1. Price moves in a series of thrusts and corrections.

    • Prices don’t move straight up or down.

  2. Price discounts all information efficiently, but not perfectly.

    • Any information that  becomes known about a market gets factored into the price very quickly. That is why it’s a losing proposition to trade based on rumors, tips, analyst opinions, and otherwise. If it’s publicly available information, the price has already likely discounted it and there is no edge in trading based on it.

    • On the other hand, since price is not perfect at discounting all information (because the market participants are emotional human beings who are not perfectly rational), the market can often overreact to information and go too far in one direction or the other. These inefficiencies often end up being great trading opportunities. 

  3. Trends start from balance areas or after major climaxes.

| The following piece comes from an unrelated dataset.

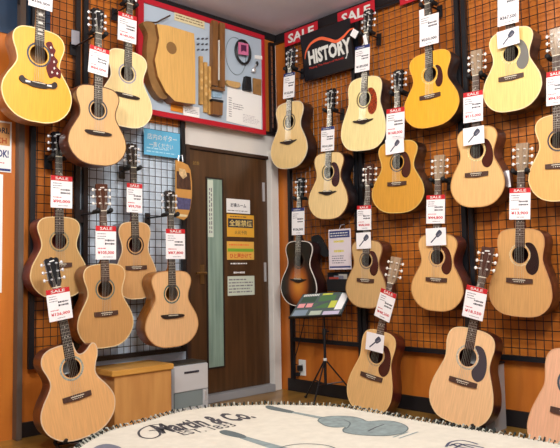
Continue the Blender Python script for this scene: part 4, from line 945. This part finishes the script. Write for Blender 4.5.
for i in range(len(lp)):
    a, b = Vector(lp[i]), Vector(lp[(i + 1) % len(lp)]); seg = (b - a); ln = seg.length; k_ = max(1, int(ln / .011)); out = Vector((seg.y, -seg.x)).normalized()
    if out.dot((a + b) / 2) < 0: out = -out
    for j in range(k_):
        p = a + seg * (j / k_); per += 1; bmx = FD if per % 2 else FW
        w_ = random.uniform(.7, 1.3); q = p - out * .010; e_ = p + out * random.uniform(.006, .014) + seg.normalized() * random.uniform(-.006, .006)
        tube(bmx, [(q.x, q.y, TZ + .001), (p.x, p.y, TZ + random.uniform(.006, .014)), (e_.x, e_.y, TZ + random.uniform(-.006, .006))], .0024 * w_, 4)
tag(obj('dark_fringe', FD, mat('fringe_dark', (34, 42, 38), .9), bl), 'dark green stitched fringe', kind='stuff')
tag(obj('pale_fringe', FW, mat('fringe_pale', (160, 160, 146), .9), bl), 'pale stitched fringe', kind='stuff')
# printing on the blanket
PB = mat('blanket_black', (54, 52, 56), .9); PG = mat('blanket_grey', (112, 124, 122), .9, noise=.2, nscale=40); PGD = mat('blanket_dark_grey', (74, 84, 84), .9)
def bl_text(s, a, b, hpx, m, shear=0.0, bold=0.0):
    A, B_ = at_z(*a, TZ), at_z(*b, TZ); X = (B_ - A); wd = X.length; X.normalize(); Y = Vector((-X.y, X.x, 0))
    mid = ((a[0] + b[0]) / 2, (a[1] + b[1]) / 2); h = abs((at_z(mid[0], mid[1] - hpx, TZ) - at_z(*mid, TZ)).dot(Y))
    O = Vector((A.x - cen.x, A.y - cen.y, TZ + .0006))
    M_ = Matrix(((X.x, Y.x, 0, O.x), (X.y, Y.y, 0, O.y), (0, 0, 1, O.z), (0, 0, 0, 1)))
    return text('lettering', s, wd, wd / 2, h / 2, 0, m, bl, height=h, shear=shear, bold=bold, M=M_)
bl_text('Martin & Co.', (163, 434), (258, 418), 10.5, PB, .25, .035)
bl_text('EST. 1833', (184, 435.5), (238, 426), 4.6, PB, 0, .01)
def bl_loop(pts, z=0.0):
    return [(lambda p: (p.x - cen.x, p.y - cen.y))(at_z(px, py, TZ)) for px, py in pts]
def bl_stroke(pts, w_, m, nm, z=TZ + .0006, closed=False):
    q = smooth_loop(bl_loop(pts), 4, closed); bm = new_bm(); n = len(q)
    prev = None
    up, dn = [], []
    for i in range(n):
        a = Vector(q[i - 1] if closed else q[max(i - 1, 0)]); b = Vector(q[(i + 1) % n] if closed else q[min(i + 1, n - 1)]); t_ = (b - a).normalized()
        up.append(bm.verts.new((q[i][0] - t_.y * w_, q[i][1] + t_.x * w_, z))); dn.append(bm.verts.new((q[i][0] + t_.y * w_, q[i][1] - t_.x * w_, z)))
    for i in range(n if closed else n - 1): bm.faces.new((up[i], up[(i + 1) % n], dn[(i + 1) % n], dn[i]))
    return obj(nm, bm, m, bl)
bl_stroke([(170, 428), (160, 424.5), (147, 426.5), (139, 431.5), (141, 437), (152, 438.5), (160, 435), (157, 430.5), (149, 431)], .004, PB, 'swirl')
def bl_fill(pts, m, nm, dz=.0005, sm=5):
    q = smooth_loop(bl_loop(pts), sm) if sm else bl_loop(pts); bm = new_bm(); hslab(bm, q, TZ + .0001, TZ + dz); return obj(nm, bm, m, bl)
# printed guitar, whole
gp = [(322, 424), (318, 420.5), (323, 417.5), (334, 416.2), (350, 416.5), (361, 418.8), (368, 421.5), (382, 420.7), (396, 422), (406, 426), (407.5, 430), (400, 434), (384, 436), (363, 435.3), (346, 433), (343, 430), (345, 427.2), (336, 427.5), (327, 426.3)]
bl_fill(gp, PG, 'printed_guitar_body'); bl_stroke(gp, .0022, PGD, 'printed_outline', TZ + .0009, True)
bl_fill([(294, 411.8), (325, 417.6), (344, 422), (342, 423.6), (323, 419.4), (292, 413)], PG, 'printed_neck', .0008, 0)
bl_fill([(265.5, 406.5), (270, 405.8), (282, 408.5), (294, 411.5), (292, 413.2), (280, 411.5), (268, 409)], PGD, 'printed_headstock', .0007, 3)
bl_stroke([(344, 420), (350, 423), (348, 427.5), (343, 430)], .0025, PGD, 'printed_outline', TZ + .001)
bl_stroke([(368, 431.5), (376, 427.5), (384, 424.8)], .003, PB, 'printed_bridge', TZ + .001)
# second printed guitar near the front edge
bl_fill([(219.5, 431.5), (226, 430.2), (238, 433), (246, 436.2), (244, 438.4), (232, 436.6), (222, 434)], PGD, 'printed_headstock', .0007, 3)
bl_fill([(243, 435.6), (262, 441), (284, 447), (305, 454), (296, 458), (272, 449), (240, 438.4)], PG, 'printed_neck', .0006, 0)
bl_stroke([(276, 452), (283, 447), (300, 444.2), (322, 445), (336, 449), (352, 462), (340, 480), (300, 486), (276, 470)], .003, PGD, 'printed_outline', TZ + .0009)
for a, b in (((393, 437.5), (408, 432)), ((399, 438.5), (418, 432))): bl_stroke([a, ((a[0] + b[0]) / 2, (a[1] + b[1]) / 2), b], .0035, PG, 'printed_line')
for pts in ([(446, 447), (450, 442.5), (460, 440.5), (470, 442), (478, 444.5)], [(449, 446), (458, 443.5), (466, 446), (474, 448)], [(455, 448), (463, 444.5), (472, 445.5), (484, 448)], [(452, 444), (458, 446.5), (470, 449)]):
    bl_stroke(pts, .004, NAVY if False else mat('blanket_navy', (50, 54, 78), .9), 'printed_scroll')
bl_fill([(92, 452), (96, 446.5), (106, 444), (116, 445.5), (122, 449), (118, 456), (100, 458)], mat('blanket_slate', (92, 94, 104), .9), 'printed_shape')

# ------------------------------------------------------------------ light and view
def area(name, loc, target, size, power, color=(1, .93, .84)):
    l = bpy.data.lights.new(name, 'AREA'); l.shape = 'DISK'; l.size = size; l.energy = power; l.color = color
    o = bpy.data.objects.new(name, l); COL.objects.link(o); o.location = loc
    o.rotation_euler = (Vector(target) - Vector(loc)).to_track_quat('-Z', 'Y').to_euler(); return o
for loc, tg, pw in (((.3, 1.9, 2.82), (2.0, 3.87, 1.2), 44), ((1.5, .3, 2.82), (3.75, 2.2, 1.2), 52), ((.6, .2, 2.82), (2.6, 3.2, .8), 36), ((1.9, 2.1, 2.82), (3.2, 3.3, 1.2), 9)):
    area('ceiling_lamp', loc, tg, .35, pw, (1, .96, .9))
for loc, pw in (((1.5, 1.3, 2.3), 30), ((.6, -.2, 2.1), 44)):  # added fill: bare point lights out of view that brighten the ceiling
    l = bpy.data.lights.new('ceiling_fill', 'POINT'); l.shadow_soft_size = .16; l.energy = pw; l.color = (.95, .97, 1)
    o = bpy.data.objects.new('ceiling_fill', l); COL.objects.link(o); o.location = loc
w = bpy.data.worlds.new('world'); SC.world = w; w.use_nodes = True
w.node_tree.nodes['Background'].inputs[0].default_value = (.93, .96, 1, 1); w.node_tree.nodes['Background'].inputs[1].default_value = .35
SC.view_settings.view_transform = 'Standard'; SC.view_settings.look = 'None'; SC.view_settings.exposure = .12; SC.view_settings.gamma = 1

    • The majority of the time, trends start from balance areas. They breakout to one side or the other of the balance area, as either the buyers or the sellers overpower the other side. The other side often gets caught on the wrong side of the market and is forced to exit their losing positions quickly, which adds to the initial momentum of the new trending move.

    • When trends start after major climaxes, one side (either the buyers or the sellers), gets too emotional and either buys out of hope and greed at prices that are too far above true value, or sells out of fear at prices that are too far below true value.

    • In both cases, the other side aggressively responds to the price being too far from value and the price snaps back quickly the other way. Here too, the late buyers or sellers who were acting on emotion get stuck in losing positions and are forced to exit quickly, further intensifying the price reversal and new trend.

  4. A trend in motion tends to stay in motion.

    • Crowd psychology ensures that once a trend is in motion, other participants will be attracted to it for no other reason than the need to conform and join the masses. Social proof is powerful, and it tends to keep trends in motion.

  5. Trends end in climax or balance. 

    • If trends start after a climax or a balance, then they must also end in a climax or a balance. So the trend will keep going until buyers and sellers reach a point of equilibrium and prices start balancing, or it will keep going until it attracts the laggards (the uninformed masses) who pile in emotionally and move prices too far in that direction- causing a climax when the other side responds aggressively to price being too far away from true value.

  6. High volume on the vertical scale signifies directional conviction and a rejection of value.

    • It’s the major institutions who start moves, because major moves need a large volume of orders as their fuel, and the large volume of orders comes from the institutions with millions and billions of dollars to spend. Once they commit to a certain direction with conviction, their orders create large volume in any given time-period, which shows up as large vertical volume.

    • This volume fuels a move away from currently established value, and often is the cause of new trends that go on to move price to a new value area. However, once a trending move is already established, it can keep going without large volume because of its momentum and crowd psychology.

    • Finally, high vertical volume coming after a sustained directional move often marks a climax, and the directional conviction it points to is that of the uninformed retail crowd, which is wrong the majority of the times.

  7. High volume on the horizontal scale signifies value.

    • When the market spends time in a certain price range, trade is transacted there. The more time and volume gets transacted in an area, the more that area becomes a place that signifies an agreement between buyers and sellers of what value is. The price range becomes accepted as a value area.  

  8. Previous market behavior influences current market behavior.

    • Since the market is made up of people, and these people are all looking at the same charts, important highs and lows will be seen by everyone, and many people will buy or sell at these areas simply in anticipation of others doing so. In that sense, we get a self-fulfilling prophecy.

    • In another important sense, previous market behavior (which can be referred to as market structure), influences current market behavior because of the very real reason that the previous behavior was simply showing which side was in control of the market and to what extent, and now as we revisit those areas the same participants may still have the same view and have more orders to fill there. Also, those that previously missed the move may now elect to get in there, and those that were caught on the wrong side of the move may elect to exit their position if given the chance.

    • All of this often causes the market to react at certain places where it had reacted before.